____ Data segment
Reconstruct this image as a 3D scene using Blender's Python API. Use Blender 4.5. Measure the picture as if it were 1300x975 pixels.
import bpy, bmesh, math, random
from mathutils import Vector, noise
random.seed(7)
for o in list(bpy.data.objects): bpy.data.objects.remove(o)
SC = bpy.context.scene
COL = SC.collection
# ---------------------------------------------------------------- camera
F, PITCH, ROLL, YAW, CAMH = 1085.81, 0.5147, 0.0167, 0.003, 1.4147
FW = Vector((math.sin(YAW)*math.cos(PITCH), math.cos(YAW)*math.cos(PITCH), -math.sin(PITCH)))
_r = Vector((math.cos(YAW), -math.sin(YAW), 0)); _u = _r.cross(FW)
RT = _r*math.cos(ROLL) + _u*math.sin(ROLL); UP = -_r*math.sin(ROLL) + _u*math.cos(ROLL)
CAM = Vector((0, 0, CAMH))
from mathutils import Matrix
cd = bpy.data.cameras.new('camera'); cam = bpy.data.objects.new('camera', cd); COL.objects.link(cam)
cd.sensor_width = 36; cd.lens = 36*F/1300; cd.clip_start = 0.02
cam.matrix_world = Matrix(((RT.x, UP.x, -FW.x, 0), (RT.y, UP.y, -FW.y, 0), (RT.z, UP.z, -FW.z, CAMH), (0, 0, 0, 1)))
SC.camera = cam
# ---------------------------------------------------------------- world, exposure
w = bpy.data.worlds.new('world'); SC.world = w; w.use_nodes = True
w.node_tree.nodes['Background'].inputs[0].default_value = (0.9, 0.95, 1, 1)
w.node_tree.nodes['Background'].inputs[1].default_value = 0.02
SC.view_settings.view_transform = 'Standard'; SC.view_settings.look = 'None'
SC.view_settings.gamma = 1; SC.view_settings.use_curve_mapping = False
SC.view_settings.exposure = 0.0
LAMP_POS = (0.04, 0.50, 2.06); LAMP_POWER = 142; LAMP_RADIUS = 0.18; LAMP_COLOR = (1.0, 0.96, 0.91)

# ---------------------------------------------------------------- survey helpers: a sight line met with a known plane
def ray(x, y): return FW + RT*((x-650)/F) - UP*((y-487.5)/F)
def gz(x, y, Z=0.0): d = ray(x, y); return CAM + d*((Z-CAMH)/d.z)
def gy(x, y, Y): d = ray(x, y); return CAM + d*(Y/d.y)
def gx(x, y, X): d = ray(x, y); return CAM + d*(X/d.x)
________
◆ Stated problem: Find the lines that include the string "scene", then copy each of them.

◆ Result below:
Reconstruct this image as a 3D scene using Blender's Python API. Use Blender 4.5. Measure the picture as if it were 1300x975 pixels.
SC = bpy.context.scene